Let me give you some examples. In late 2004 and early 2005 many of the people I talked to who sold there stocks back in the bear market of 2000-02 were telling me that they did not want to get back into stocks until the market started doing better. The S&P returned 28.7% in 2003 and 10.87% in 2004. The market recover was well on its way, yet I was meeting people who did not realize it. At the time I was thinking about reducing my equity position but from talking to individuals and realizing that the turnaround did not hit the average American I held on to my stocks.

In 2006 everyone I talked to wanted to buy and sell real estate. That is one signal we could be near the top. Think of gold right now. Then I started to hear people talk irrational, which is when I start to think about taking action. Several people I talked to made the same statement, “you can never lose money in real estate”. So in 2006 I put one of my investment properties up for sale and realized that the slow down had all ready begun.

So the question is, using behavioral finance are we at the bottom. It is harder for me to tell this time around because no strategy will work if the financial system is broken. I do have some signs that make me optimistic that we are nearing a turnaround.
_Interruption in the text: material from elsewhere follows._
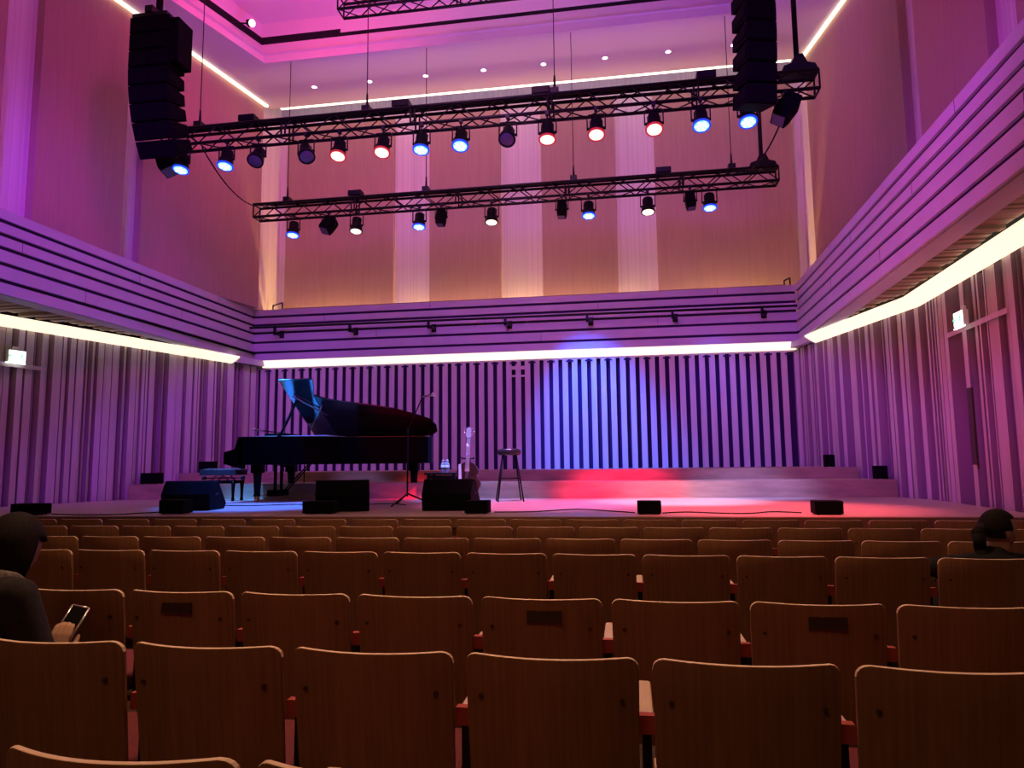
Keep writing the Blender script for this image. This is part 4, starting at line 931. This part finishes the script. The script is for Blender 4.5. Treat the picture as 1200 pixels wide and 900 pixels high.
def fuse(meshes, name, voxel, mt, parent, smooth=3):
    bm = bmesh.new()
    for me in meshes:
        if isinstance(me, bmesh.types.BMesh):
            t_ = bpy.data.meshes.new('t'); me.to_mesh(t_); me.free(); bm.from_mesh(t_); bpy.data.meshes.remove(t_)
        else: bm.from_mesh(me)
    bmesh.ops.recalc_face_normals(bm, faces=bm.faces[:])
    me = bpy.data.meshes.new(name); bm.to_mesh(me); bm.free()
    o = bpy.data.objects.new(name, me); C.objects.link(o)
    r = o.modifiers.new('r', 'REMESH'); r.mode = 'VOXEL'; r.voxel_size = voxel; r.use_smooth_shade = True
    s = o.modifiers.new('s', 'SMOOTH'); s.iterations = smooth; s.factor = 0.5
    dg = bpy.context.evaluated_depsgraph_get(); em = bpy.data.meshes.new_from_object(o.evaluated_get(dg))
    o.modifiers.clear(); o.data = em; bpy.data.meshes.remove(me)
    b2 = bmesh.new(); b2.from_mesh(em); seen = set(); best = []
    for v0 in b2.verts:
        if v0 in seen: continue
        st = [v0]; seen.add(v0); isl = []
        while st:
            v = st.pop(); isl.append(v)
            for e in v.link_edges:
                u = e.other_vert(v)
                if u not in seen: seen.add(u); st.append(u)
        if len(isl) > len(best): best = isl
    keep = set(best); bmesh.ops.delete(b2, geom=[v for v in b2.verts if v not in keep], context='VERTS'); b2.to_mesh(em); b2.free()
    em.materials.clear(); em.materials.append(M[mt]); em.name = name
    for p in em.polygons: p.use_smooth = True
    if parent: o.parent = parent
    return o
def frame(loc, fwd, up=(0, 0, 1), s=1.0):
    f = Vector(fwd).normalized(); u = Vector(up); x = f.cross(u).normalized(); u = x.cross(f).normalized()
    return Matrix.Translation(loc) @ Matrix(((x.x, f.x, u.x, 0), (x.y, f.y, u.y, 0), (x.z, f.z, u.z, 0), (0, 0, 0, 1))) @ Matrix.Scale(s, 4)
def hand(wrist, direc, palm_n, curl, sd=1):
    """five fingers of different lengths; sd puts the thumb on its side; returns (pts, edges) rooted at the wrist"""
    d = Vector(direc).normalized(); n = Vector(palm_n).normalized(); x = d.cross(n).normalized() * sd; w_ = Vector(wrist)
    pts = [(*w_, 0.022)]; ed = []
    c = w_ + d * 0.045; pts.append((*c, (0.036, 0.017))); ed.append((0, 1))
    for k, (off_, ln) in enumerate(((-0.028, 0.062), (-0.009, 0.075), (0.011, 0.08), (0.03, 0.072))):
        b0 = c + d * 0.04 + x * off_; pts.append((*b0, 0.0105)); i = len(pts) - 1; ed.append((1, i))
        ang = 0.0; p = b0; dd = d.copy()
        for j, f in enumerate((0.45, 0.32, 0.23)):
            ang += curl[j]; v = d * math.cos(ang) + n * math.sin(ang); p = p + v * ln * f
            pts.append((*p, 0.0092 - 0.0008 * j)); ed.append((i if j == 0 else len(pts) - 2, len(pts) - 1))
    b0 = w_ + d * 0.03 + x * 0.032 + n * 0.008; pts.append((*b0, 0.013)); ed.append((1, len(pts) - 1))
    p1 = b0 + (d * 0.7 + x * 0.6 + n * 0.4).normalized() * 0.035; pts.append((*p1, 0.0105)); ed.append((len(pts) - 2, len(pts) - 1))
    p2 = p1 + (d * 0.9 + n * 0.5).normalized() * 0.03; pts.append((*p2, 0.009)); ed.append((len(pts) - 2, len(pts) - 1))
    return pts, ed

def person(loc, label, head, headf, neck0, sh, elbows, wrists, hands, cloth, z_hip=0.55):
    """a seated figure; coordinates relative to loc (on the floor)"""
    t = empty('person', loc, 0, label, 'person')
    hipz = z_hip; (nx, ny, nz) = neck0
    hw = sh
    P = [(0, 0.0, hipz, (0.15, 0.11)), (0, 0.02 + ny * 0.35, hipz + (nz - hipz) * 0.45, (0.13, 0.095)), (nx * 0.8, ny * 0.8, nz - 0.09, (0.14, 0.09)), (nx, ny, nz, 0.05), (head[0], head[1] - headf[1] * 0.02, head[2] + 0.03, 0.05)]
    E_ = [(0, 1), (1, 2), (2, 3), (3, 4)]
    for sx, el, wr in ((-1, elbows[0], wrists[0]), (1, elbows[1], wrists[1])):
        i = len(P); P += [(nx + sx * hw, ny - 0.01, nz - 0.075, 0.052), (*el, 0.042), (*wr, 0.026)]; E_ += [(2, i), (i, i + 1), (i + 1, i + 2)]
        i = len(P); P += [(sx * 0.1, 0.06, hipz - 0.03, 0.085), (sx * 0.12, 0.38, 0.5, 0.06), (sx * 0.12, 0.40, 0.28, 0.05), (sx * 0.12, 0.38, 0.09, 0.036), (sx * 0.13, 0.50, 0.035, 0.032)]; E_ += [(0, i), (i, i + 1), (i + 1, i + 2), (i + 2, i + 3), (i + 3, i + 4)]
    parts = [skin(P, E_), head_mesh(frame(head, headf))]
    for (wr, d, n, c_, sd) in hands: hp, he = hand(wr, d, n, c_, sd); parts.append(skin(hp, he, 0, 1))
    body = fuse(parts, 'body', 0.0055, 'skin', t)
    Q = [(p[0], p[1], p[2], tuple(v + 0.014 for v in (p[3] if isinstance(p[3], tuple) else (p[3], p[3])))) for p in P]
    # jacket: torso and sleeves
    keep = [0, 1, 2]; PJ = [Q[0], Q[1], Q[2], (nx, ny, nz - 0.02, 0.066)]; EJ = [(0, 1), (1, 2), (2, 3)]
    for sx, el, wr in ((-1, elbows[0], wrists[0]), (1, elbows[1], wrists[1])):
        i = len(PJ); w2 = Vector(el).lerp(Vector(wr), 0.92)
        PJ += [(nx + sx * hw, ny - 0.01, nz - 0.075, 0.068), (*el, 0.056), (*w2, 0.038)]; EJ += [(2, i), (i, i + 1), (i + 1, i + 2)]
    fuse([skin(PJ, EJ)], 'jacket', 0.008, cloth, t, 8)
    PT = [Q[0]]; ET = []
    for sx in (-1, 1):
        i = len(PT); PT += [(sx * 0.1, 0.06, hipz - 0.03, 0.098), (sx * 0.12, 0.38, 0.5, 0.073), (sx * 0.12, 0.40, 0.28, 0.062), (sx * 0.12, 0.385, 0.11, 0.05)]; ET += [(0, i), (i, i + 1), (i + 1, i + 2), (i + 2, i + 3)]
    fuse([skin(PT, ET)], 'trousers', 0.01, 'black_cloth', t, 8)
    for sx in (-1, 1):
        m = MB(); m.ball((sx * 0.125, 0.46, 0.045), 0.05, 14, (0.95, 2.4, 0.85)); m.box((sx * 0.125, 0.46, 0.01), (0.09, 0.23, 0.02)); m.build('shoe', 'black', t)
    return t, body
def hair_cap(Mx, long_, t, name='hair', fringe=0.2):
    bm = bmesh.new(); bmesh.ops.create_uvsphere(bm, u_segments=36, v_segments=24, radius=1)
    dl = []
    for v in bm.verts:
        x, y, z = v.co
        if ((z < 0.0 and y > -0.2) or (z < -0.45)) and long_ <= 0: dl.append(v); continue
        if y > 0.25 and z < 0.45 - fringe: dl.append(v); continue
        g = 1 + (0.02 * math.sin(14 * math.atan2(x, y)) + 0.015 * math.sin(37 * math.atan2(x, y) + 3 * z)) * (1 - abs(z))
        X = x * 0.088 * g; Y = y * 0.108 * g - 0.006; Z = 0.122 + z * 0.118
        if z < 0: X = math.copysign(abs(X) ** (1 / (1 + 0.12 * -z)), X); Z = 0.122 + z * (0.118 + long_); Y = (y if y < 0 else y * 0.6) * 0.105 * (1 + 0.1 * z)
        v.co = (X, Y, Z)
    bmesh.ops.delete(bm, geom=dl, context='VERTS'); bmesh.ops.transform(bm, matrix=Mx, verts=bm.verts[:])
    me = bpy.data.meshes.new(name); bm.to_mesh(me); bm.free(); me.materials.append(M['hair'])
    for p in me.polygons: p.use_smooth = True
    o = bpy.data.objects.new(name, me); C.objects.link(o); o.parent = t
    s = o.modifiers.new('s', 'SOLIDIFY'); s.thickness = 0.012; s.offset = -1
    return o

# left: seen from behind, head bent over a phone
HD = (0.01, 0.14, 0.965); HF = (0.12, 1, -0.3)
t, bd = person((-2.33, 2.25, 0), 'dark haired person at the far left looking down at a phone', HD, HF, (0.0, 0.05, 1.0), 0.165,
               [(-0.28, 0.16, 0.70), (0.25, 0.08, 0.67)], [(-0.06, 0.32, 0.66), (0.15, 0.25, 0.655)],
               [((-0.06, 0.32, 0.66), (0.6, 0.5, 0.1), (0, 0, 1), (0.4, 0.6, 0.5), -1), ((0.15, 0.25, 0.655), (-0.05, 0.3, 0.95), (-0.3, 0.9, 0), (0.5, 0.7, 0.6), -1)], 'knit')
hair_cap(frame(HD, HF, s=1.06), 0.05, t)
m = MB(); m.lathe([(0.085, 0.0), (0.112, 0.02), (0.105, 0.06), (0.08, 0.075), (0.07, 0.05)], (0.02, 0.06, 0.935), 24, Matrix.Rotation(-0.3, 4, 'X')); m.build('collar', 'collar', t)
t = empty('phone', (-2.18, 2.565, 0.768), 0, 'phone with a pale edge in the hand of the left person', 'phone')
R_ = Matrix.Rotation(0.1, 4, 'Z') @ Matrix.Rotation(-0.6, 4, 'X') @ Matrix.Rotation(0.18, 4, 'Y')
m = MB()
for a, b in (((-0.037, -0.075), (-0.037, 0.075)), ((0.037, -0.075), (0.037, 0.075)), ((-0.037, 0.075), (0.037, 0.075)), ((-0.037, -0.075), (0.037, -0.075))): m.tube((a[0], 0, a[1]), (b[0], 0, b[1]), 0.0045, 8)
o = m.build('rim', 'phone_edge', t); o.matrix_local = R_
m = MB(); m.box((0, 0.001, 0), (0.074, 0.007, 0.15)); o = m.build('body', 'black', t, bevel=0.003); o.matrix_local = R_
m = MB(); m.box((0, -0.0035, -0.048), (0.068, 0.002, 0.04)); o = m.build('screen', 'screen', t); o.matrix_local = R_

# right: profile with a ponytail
HD = (0.14, 0.08, 0.85); HF = (1, 0.28, -0.06)
t, bd = person((1.93, 4.45, 0), 'person with a dark ponytail at the far right looking right', HD, HF, (0.10, 0.05, 0.85), 0.15,
               [(-0.17, 0.2, 0.74), (0.30, 0.2, 0.74)], [(-0.04, 0.40, 0.66), (0.14, 0.42, 0.66)],
               [((-0.04, 0.40, 0.66), (0.4, 0.8, -0.1), (0, 0, -1), (0.3, 0.4, 0.3), 1), ((0.14, 0.42, 0.66), (-0.4, 0.8, -0.1), (0, 0, -1), (0.3, 0.4, 0.3), -1)], 'black_cloth')
hair_cap(frame(HD, HF, s=1.0), 0.0, t, fringe=-0.15)
m = MB(); pts = [(0.055, 0.05, 0.985), (0.015, 0.03, 0.955), (0.015, 0.02, 0.865), (0.03, 0.0, 0.77)]
for p, r in zip(pts, (0.03, 0.036, 0.03, 0.012)): m.ball(p, r, 14)
for a, b_, ra, rb in zip(pts[:-1], pts[1:], (0.03, 0.036, 0.03), (0.036, 0.03, 0.012)): m.tube(a, b_, ra, 14, rb)
m.build('ponytail', 'hair', t)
One sign is the local news cashing in on the crisis with stories like, “Recession Sex” brought to you by Fox news of course. I have not met with an investor in weeks who wanted to sell their stocks. All I need now is some people making irrational statements. Then there is a more fundamental sign, a record amount of money going into treasury securities. Some people are calling it a treasury bubble and I have to agree.

It is important to point out that I only make slight changes to my allocation like going from 80% equities to 60%. I just take some off the table. This way if I am wrong I do not get hurt that bad. I also want to point out that I  moved all my retirement money into equities when the Dow dipped below 8000 the first time. I did not use behavioral finance but I got anxious.  If I was using behavioral finance I would not of bought.  

As somebody who advises people on investing I still think the vast majority of individuals are best served with a buy and hold strategy with the occasional rebalancing of their portfolio.  Your average worker in a 401K plan just does not want to sell when they see their investments making money and do not want to buy the investments losing money.  

Are you a buy and hold investor or do you actively management your portfolio?